60 scandalous years for Madonna

60 scandalous years for Madonna

NEW YORK - AFP

NEW YORK - AFPMadonna remains one of the most controversial artists of all time, with the Material Girl refusing to hold back with age from the unbridled sexuality that helped make her a superstar.

With Madonna turning 60 on Aug. 16, here is a look back at some of her more scandalous moments:

When MTV threw its first Video Music Awards in 1984, the young network quickly shattered the staid formula of established shows such as the Grammys and Oscars with a sensational performance by Madonna.

The pop star emerged from a five-meter cake to sing "Like a Virgin" in a wedding gown and a belt buckle that said "boy toy," rolling about on the floor to reveal her undergarments.

Her reputation was sealed and she repeatedly turned to music videos to cause a sensation.

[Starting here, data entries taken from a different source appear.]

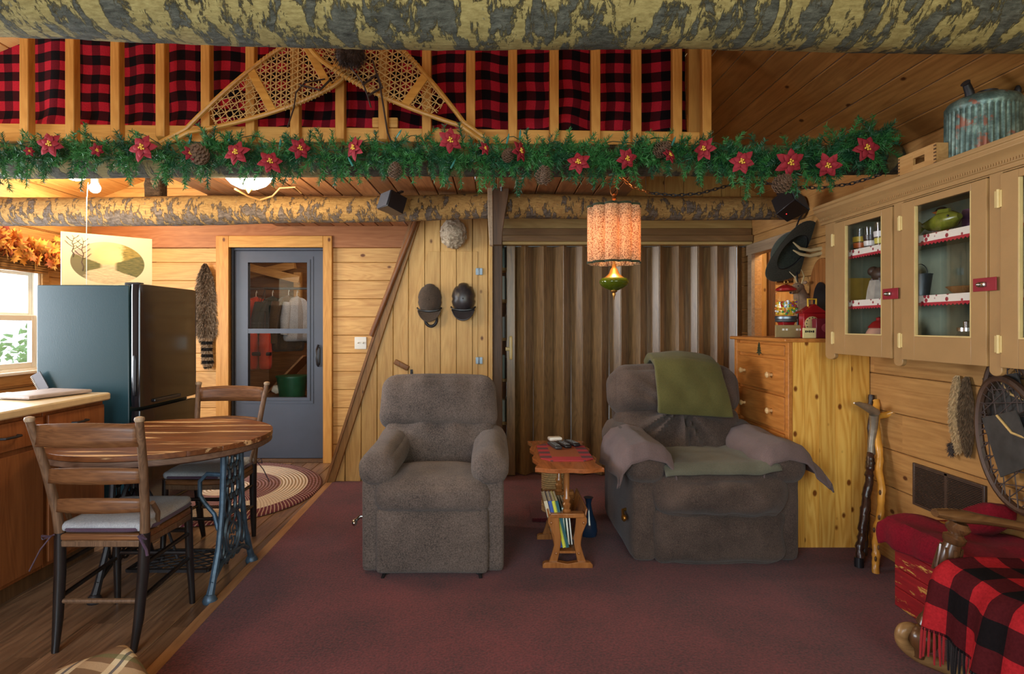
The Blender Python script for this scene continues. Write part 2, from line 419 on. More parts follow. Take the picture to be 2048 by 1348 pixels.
#@@SHELL
# ------------------------------------------------------------------ room shell
XL, XR = -3.8, 2.17
YB, YS, YC, YG = 5.58, 4.87, 5.08, 4.6     # door wall, stair wall, closet, gable
def boards(mb, fn, u0, u1, v0, v1, h, t, holes=(), jit=.0, joint=2.4, gap=.003):
    """rows of boards along u stacked in v; fn(u,v,w)->point, w is the thickness; holes are (u0,u1,v0,v1)"""
    v = v0
    while v < v1-1e-4:
        top = min(v+h*(1+R.uniform(-jit, jit)), v1)
        cuts = sorted({v, top} | {z for hh in holes for z in hh[2:] if v < z < top})
        for a, b in zip(cuts, cuts[1:]):
            iv = [(u0, u1)]
            for (p, q, z0, z1) in holes:
                if z0 < b-1e-4 and z1 > a+1e-4:
                    nx = []
                    for (x, y) in iv:
                        if q <= x or p >= y: nx.append((x, y)); continue
                        if p > x: nx.append((x, p))
                        if q < y: nx.append((q, y))
                    iv = nx
            for (x, y) in iv:
                c = x
                while c < y-1e-4:
                    e = min(y, c+joint*R.uniform(.6, 1.3))
                    if y-e < .3: e = y
                    g = gap/2; ch = .004
                    pr = [(c, a+g), (e, a+g), (e, b-g), (c, b-g)]; pin = [(c, a+g+ch), (e, a+g+ch), (e, b-g-ch), (c, b-g-ch)]
                    A = [mb.bm.verts.new(fn(U, W, -t)) for U, W in pr]; B = [mb.bm.verts.new(fn(U, W, -ch)) for U, W in pr]; D = [mb.bm.verts.new(fn(U, W, 0)) for U, W in pin]
                    mb.face(A[::-1]); mb.face(D)
                    for i in range(4):
                        j = (i+1) % 4; mb.face([A[i], A[j], B[j], B[i]]); mb.face([B[i], B[j], D[j], D[i]])
                    c = e
        v = top
    return mb
# floor
mb = MB(); boards(mb, lambda u, v, w: V((v, u, w)), -1.2, 5.6, -3.9, -1.285, .125, .02, joint=1.6, gap=.002)
struct(mb.build('floor', m_floor))
struct(MB().span((-4, -1.3, -.08), (2.4, 7.6, -.021)).build('floor', m_floor, bevel=.001))
mb = MB(); mb.prism([(-1.33, 4.86), (-1.245, 2.0), (-1.2, -1.2), (-1.25, -1.2), (-1.30, 2.0), (-1.385, 4.86)], XY, 0, .012)
struct(mb.build('trim_floor', wood('floor_edge_strip', C(172, 130, 90), C(128, 90, 58), 'Y'), bevel=.003))
mb = MB(); mb.prism([(-1.33, 4.86), (-1.245, 2.0), (-1.2, -1.2), (2.165, -1.2), (2.165, 5.4), (-.02, 5.4), (-.02, 4.86)], XY, -.018, .014)
struct(mb.build('carpet', m_carpet), 'burgundy wall to wall carpet in front of the recliners')['category'] = 'carpet'
# left wall (kitchen window wall) with its window opening
WY0, WY1, WZ0, WZ1 = 3.75, 4.93, .925, 1.77
mb = MB(); boards(mb, lambda u, v, w: V((XL+w, u, v)), -1.2, 5.56, 0, 2.5, .19, .1, holes=[(WY0, WY1, WZ0, WZ1), (2.15, 3.55, .8, 2.1)])
struct(mb.build('wall_left', m_pine_y))
struct(MB().span((XL-.02, 1.0, 2.26), (XL+.03, 5.56, 2.42)).build('trim_1', m_pine_y, bevel=.004))
# door wall
DX0, DX1 = -2.48, -1.615
mb = MB(); boards(mb, lambda u, v, w: V((u, YB-w, v)), -3.9, -.5, 0, 2.03, .172, .05, holes=[(DX0-.02, DX1+.02, 0, 2.03)], joint=9)
struct(mb.build('wall_back', m_pine))
mb = MB(); mb.span((-3.9, YB-.025, 2.03), (-.75, YB+.05, 2.255)); struct(mb.build('wall_back', m_redwood, bevel=.004))
mb = MB(); boards(mb, lambda u, v, w: V((u, YB+.01-w, v)), -3.9, -.5, 2.255, 3.7, .17, .04, joint=9); struct(mb.build('wall_back', m_pine))
mb = MB(); mb.bar((-1.40, YB-.03, 2.29), (-.80, YB-.03, 2.29), .03, .075); struct(mb.build('trim_2', m_header, bevel=.002))
mb = MB(); mb.bar((-2.95, YB-.03, 2.275), (-2.3, YB-.03, 2.275), .03, .05); struct(mb.build('trim_2', m_header, bevel=.002))
# stair wall: tongue and groove boards clipped by the stair slope
def sl(z): return -1.34+(z/2.21)*.72
mb = MB(); bw = .131; x = -1.37
xs = [P(s_, 0, YS).x for s_ in (690, 722, 754, 786, 817, 849.5, 881, 913, 945, 976)]
xs = [-1.36]+xs+[-.02]
for a, b in zip(xs, xs[1:]):
    zl = max(0, (b+1.34)/.72*2.21); za = max(0, (a+1.34)/.72*2.21)
    g = .0022; poly = [(a+g, 0), (b-g, 0), (b-g, min(zl, 2.5)), (a+g, min(za, 2.5))]
    if zl < .02: continue
    poly = [poly[0], poly[1], poly[2]]+([poly[3]] if za > .01 else [])
    mb.prism(poly, XZ, YS, YS+.03)
struct(mb.build('wall_middle', m_pine_v, bevel=.004, seg=1))
struct(MB().prism([(-1.34, 0), (-.02, 0), (-.02, 2.5), (-.55, 2.5)], XZ, YS+.03, YS+.05).build('wall_middle', m_darkpost))
d = V((.72, 0, 2.21)).normalized(); nrm = V((-d.z, 0, d.x))
mb = MB(); mb.bar(V((-1.345, YS-.015, 0))+nrm*.01, V((-.585, YS-.015, 2.33))+nrm*.01, .07, .035, up=(0, 1, 0)); struct(mb.build('trim_3', wood('stair_stringer_trim', C(168, 124, 72), C(122, 84, 44), 'Z', knots=.6), bevel=.004))
mb = MB(); mb.bar(V((-1.345, YS+.1, 0))+nrm*.04, V((-.585, YS+.1, 2.33))+nrm*.04, .02, .3, up=(0, 1, 0)); struct(mb.build('trim_3', m_trimwood))
# closet wall
mb = MB(); z0 = 1.985
mb.span((-.02, 4.98, 2.115), (2.17, 5.10, 2.26)); struct(mb.build('wall_closet', m_header, bevel=.003))
struct(MB().span((.03, 4.965, 2.055), (2.16, 5.12, 2.115)).build('trim_4', m_header2, bevel=.003))
struct(MB().span((.03, 4.94, 2.0), (2.165, 5.14, 2.055)).build('trim_4', m_header2, bevel=.006))
struct(MB().span((.035, 4.95, 1.975), (2.16, 5.13, 2.0)).build('trim_4', m_header, bevel=.003))
struct(MB().span((-.02, 4.93, 0), (.062, 5.14, 2.05)).build('trim_5', m_darkpost, bevel=.006))
struct(MB().span((-.05, YS-.01, 0), (-.02, YS+.06, 2.3)).build('trim_5', m_pine_v, bevel=.003))
struct(MB().span((-.02, 5.75, 0), (2.2, 5.8, 2.6)).build('wall_closet', m_darkpost))
mb = MB(); boards(mb, lambda u, v, w: V((v, YG-w, u)), 2.2, 3.6, -.6, 2.17, .148, .03, joint=9); struct(mb.build('wall_gable', wood('gable_boards', C(206, 172, 100), C(170, 130, 66), 'Z', knots=.5, var=.06)))
# right wall with the pass-through beside the closet
OY0, OY1, OZ0, OZ1 = 4.29, 4.93, 1.21, 1.89
mb = MB(); boards(mb, lambda u, v, w: V((XR-w, u, v)), -1.2, 5.2, 0, 2.27, .205, .06, holes=[(OY0, OY1, OZ0, OZ1)], joint=1.3)
struct(mb.build('wall_right', m_pine_y))
for (a, b, z0, z1) in ((OY0-.02, OY1+.1, OZ1, OZ1+.09), (OY1, OY1+.07, 1.1, OZ1+.005)):
    struct(MB().span((XR-.03, a, z0), (XR+.06, b, z1)).build('trim_6', m_greywood, bevel=.004))
# the little room seen through the pass-through
mb = MB(); boards(mb, lambda u, v, w: V((2.9-w, v, u)), .8, 2.3, 3.6, 6.0, .14, .03, joint=9); struct(mb.build('wall_pantry', m_pine_v))
struct(MB().span((2.22, 5.3, .8), (2.9, 5.33, 2.3)).build('wall_pantry', m_pine_v))
struct(MB().span((2.23, 3.6, 2.2), (2.95, 5.4, 2.24)).build('ceiling_pantry', m_pine_y))
struct(MB().span((2.23, 3.6, .78), (2.95, 5.4, .8)).build('floor_pantry', m_pine_y))
struct(MB().span((2.23, 3.58, .78), (2.95, 3.6, 2.24)).build('wall_pantry', m_pine_v))
struct(MB().span((2.44, 5.26, .8), (2.5, 5.3, 2.2)).build('dark_slit', m_darkpost))  # solid dark strip standing in for the shade of an open slit
mb = MB(); mb.grid(lambda u, v: V((2.52+.17*u, 5.27-.05*math.sin(PI*v), 1.68+.25*v)), 10, 10); tag(mb.build('log_slab', m_bark, solid=.01), 'weathered log slab seen through the opening behind the gumball machine', 'log')
point('pantry_lamp_light', (2.45, 4.5, 2.05), 15, (1.0, .78, .48), .06)
# back wall behind the camera (window openings let the daylight in)
mb = MB(); boards(mb, lambda u, v, w: V((u, -1.2+w, v)), -3.9, 2.25, 0, 3.8, .2, .05, holes=[(-2.4, -.7, .7, 2.2), (.15, 1.85, .8, 2.2)])
struct(mb.build('wall_front', m_pine))
# roof over the room, boards along Y
RS, LS = .6, .38; RX = -.38; RZ = 2.25+RS*(XR-RX)
cr = math.sqrt(1+RS*RS)
mb = MB(); boards(mb, lambda u, v, w: V((XR+.1-v/cr, u, 2.19+v/cr*RS))+V((-RS, 0, -1)).normalized()*w, -1.25, 5.7, 0, (XR+.1-RX)*cr, .122, .03, joint=30)
struct(mb.build('ceiling', m_ceil))
cl = math.sqrt(1+LS*LS)
mb = MB(); boards(mb, lambda u, v, w: V((RX-v/cl, u, RZ-v/cl*LS))+V((LS, 0, -1)).normalized()*w, -1.25, 5.7, 0, (RX+3.95)*cl, .15, .03, joint=30)
struct(mb.build('ceiling', m_kceil))
# loft floor seen from below and the kitchen ceiling beside it
mb = MB(); boards(mb, lambda u, v, w: V((v, u, 2.23-w)), 3.2, 5.57, -2.06, .95, .138, .03, joint=30, gap=.006)
struct(mb.build('ceiling_loft', m_loft))
struct(MB().span((-2.08, 4.26, 2.2), (-.95, 4.285, 2.30)).build('trim_7', wood('rim_board', C(186, 130, 70), C(150, 96, 46), 'X'), bevel=.003))
# door casing
for (a, b) in (((-2.62, YB-.045, 0), (DX0-.02, YB+.02, 2.137)), ((DX1, YB-.045, 0), (-1.53, YB+.02, 2.137)), ((DX0-.02, YB-.045, 2.03), (DX1, YB+.02, 2.137))):
    struct(MB().span(a, b).build('trim_8', m_fir if a[2] == 0 else m_firx, bevel=.004))
struct(MB().span((DX0-.02, YB-.02, 0), (DX1, YB+.1, .03)).build('trim_9', m_darkpost, bevel=.004))
for a, b in (((DX0-.02, YB+.02, 0), (DX0, YB+.10, 2.03)), ((DX1, YB+.02, 0), (DX1+.02, YB+.10, 2.03)), ((DX0, YB+.02, 2.01), (DX1, YB+.10, 2.03))):
    struct(MB().span(a, b).build('trim_9', m_doorgrey))
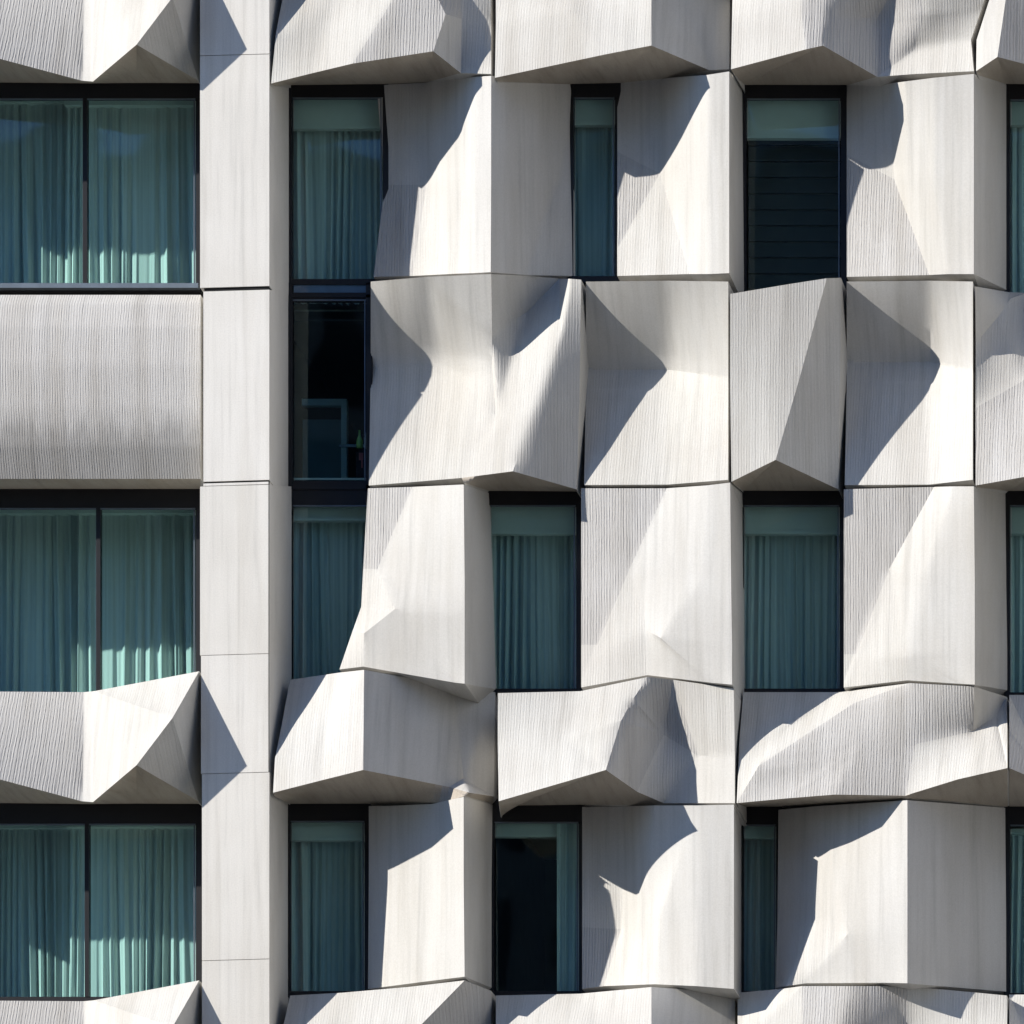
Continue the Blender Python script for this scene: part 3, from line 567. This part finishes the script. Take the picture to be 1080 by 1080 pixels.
# far right continuation beyond the last windows
for (y0, y1, m) in ((-230, -48, 's'), (-45, 90, 'r'), (93, 294, 's'), (297, 512, 'r'), (515, 727, 's'), (730, 848, 'r'), (851, 1048, 's'), (1051, 1172, 'r'), (1175, 1370, 's')):
    panel('wall_panel', {'a': (1167, y0, .2), 'b': (1290, y0, .98), 'c': (1290, y1, .98), 'd': (1167, y1, .2), 'e': (1320, y0, 0), 'f': (1320, y1, 0)},
          [(('a', 'b', 'c', 'd'), m), (('b', 'e', 'f', 'c'), m)], hard=[('b', 'c')], smooth=0, n=4)
for (y0, y1) in ((-900, 59), (61, 304), (308, 691), (692.5, 1013), (1014.5, 1500)):
    panel('pier_panel', {'a': (-340, y0, PD), 'b': (-285, y0, PD), 'c': (-285, y1, PD), 'd': (-340, y1, PD), 'e': (-264, y0, 0), 'f': (-264, y1, 0)},
          [(('a', 'b', 'c', 'd'), 's'), (('b', 'e', 'f', 'c'), 's')], hard=[('b', 'c')], smooth=0, n=4)

# ------------------------------------------------------------------ windows
# (x0, y0 head, x1, y1 sill, head band height, mullions)
WIN = {
 'LA': (-262, 88, 211, 306, 16, [90]), 'LB': (-262, 514, 211, 735, 22, [104]), 'LC': (-262, 846, 211, 1056, 23, [92]),
 'A2': (304, 88, 408, 299, 15, []), 'S2': (304, 313, 391, 512, 3, []), 'B2': (304, 517, 396, 735, 16, []), 'C2': (302, 846, 389, 1050, 20, []),
 'A3': (601, 87, 653, 296, 16, []), 'B3': (512, 517, 612, 731, 16, []), 'C3': (517, 847, 615, 1050, 20, []),
 'A4': (783, 89, 891, 318, 15, []), 'B4': (780, 517, 890, 731, 16, []), 'C4': (780, 850, 823, 1050, 20, []),
 'A5': (1061, 89, 1168, 315, 16, []), 'B5': (1061, 517, 1168, 735, 16, []), 'C5': (1061, 850, 1168, 1052, 20, []),
}
WLAB = {}
for k, (x0, y0, x1, y1, hb, mul) in WIN.items():
    hz = (y0+hb)
    fr = [px_box(x0, y0-4, x1, hz, -0.015, 0.07), px_box(x0, y1-4.5, x1, y1+2, -0.012, 0.07),
          px_box(x0-2, y0-4, x0+4, y1, -0.018, 0.07), px_box(x1-4, y0-4, x1+2, y1, -0.018, 0.07)]
    for mx in mul: fr.append(px_box(mx-2.2, hz, mx+2.2, y1-4.5, -0.020, 0.07))
    if k.startswith('L'): fr.append(px_box(-130, hz, -126, y1-4.5, -0.020, 0.07))
    w = empty('window', (x0/100, 0, (1080-y1)/100)); bparent(w)
    def wl(o):
        o.parent = w; o.location = Vector(o.location) - Vector((x0/100, 0, (1080-y1)/100)); return o
    wl(boxes('frame', fr, M['frame']))
    xs = [x0+4] + ([-130] if k.startswith('L') else []) + mul + [x1-4]
    for a, b in zip(xs[:-1], xs[1:]):
        wl(boxes('pane', [px_box(a+2, hz-1, b-2, y1-3, 0.015, 0.021)], M['glass']))
        wl(boxes('glazing_bead', [px_box(a+1, hz, b-1, hz+1.3, -0.010, 0.012), px_box(b-2.6, hz+1.3, b-1.6, y1-5, -0.010, 0.012)], M['alu']))
# light sill trims
bparent(boxes('sill_trim', [px_box(-262, 301.5, 211, 306.5, -0.10, 0.05)], M['alu']))
bparent(boxes('spandrel_glass', [px_box(310, 301, 387, 311.5, -0.012, 0.05)], M['blueglass']))
bparent(boxes('transom', [px_box(304, 299, 391, 301, -0.03, 0.05), px_box(304, 311.5, 391, 314.5, -0.03, 0.05), px_box(304, 512, 391, 517, -0.03, 0.05),
                          px_box(386.5, 299, 392, 517, -0.03, 0.05), px_box(304, 299, 309, 517, -0.028, 0.05)], M['frame']))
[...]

Debuting the title track off her fourth album "Like a Prayer" in 1989, Madonna could barely have hoped for a bigger audience, with Pepsi teasing the video in a commercial broadcast around the world, including during "The Cosby Show," one of the most popular shows on television.

The video itself, debuting on MTV, stunned viewers with its incorporation of sex with religious iconography. Addressing interracial romance, a topic then still controversial in parts of the United States, Madonna makes love to the statue of a black saint and dances in front of burning crosses, the symbol of the racist Ku Klux Klan.

The Vatican protested and religious groups threatened to boycott Pepsi, which bowed to pressure and canceled its advertising campaign with Madonna.

A year later, Madonna became too controversial even for MTV, which banned her video for "Justify My Love." 

Shot by the French fashion photographer Jean-Baptiste Mondino in a stylized black-and-white that evoked 1950s cinema, "Justify My Love" depicts bondage and other kinky sex in a hotel, with the actors later saying that the lines between performance and reality were blurred during filming.

Cashing in on the controversy, Madonna released "Justify My Love" as the top-selling ever video-single, a format that has vanished in the age of YouTube.

Madonna's antics were not only on camera. She injected a new sensationalism to her tours, several of which have grossed her more than $100 million.

Her "Blond Ambition" tour in 1990 took on a revolutionary feel with its celebration of sex and, through the dancers, homosexuality, which was much less widely accepted at the time.

The dancers pretended to masturbate Madonna as she sang "Like a Prayer," a scene that led police in Toronto to threaten to arrest her, although they ultimately backed down.

The "Blond Ambition" tour also gave birth to one of Madonna's enduring fashion statements, the pointed cone bra worn on the outside, designed by Jean Paul Gaultier.

Even some fans of Madonna thought she had gone too far in 1992 with a coffee-table book simply entitled "Sex" that featured her posing in made-to-shock positions, including sexually straddling a dog.

The book became a bestseller but overshadowed the simultaneous release of her comparatively subdued album "Erotica."

Madonna has insisted that she has no regrets over the book and "Sex" has gradually won over some fans, who say she was at the forefront of the new proliferation of pornography.

Madonna has in recent years become a musical elder, one still able to generate headlines.

At the 2003 MTV Video Music Awards, Madonna locked lips with two younger stars eager to shed innocent images, Christina Aguilera and Britney Spears, whose kiss with the Material Girl was especially passionate.

Madonna made a surprise appearance in 2015 at the Coachella festival, where she again provoked shock by giving a wet kiss to headliner Drake.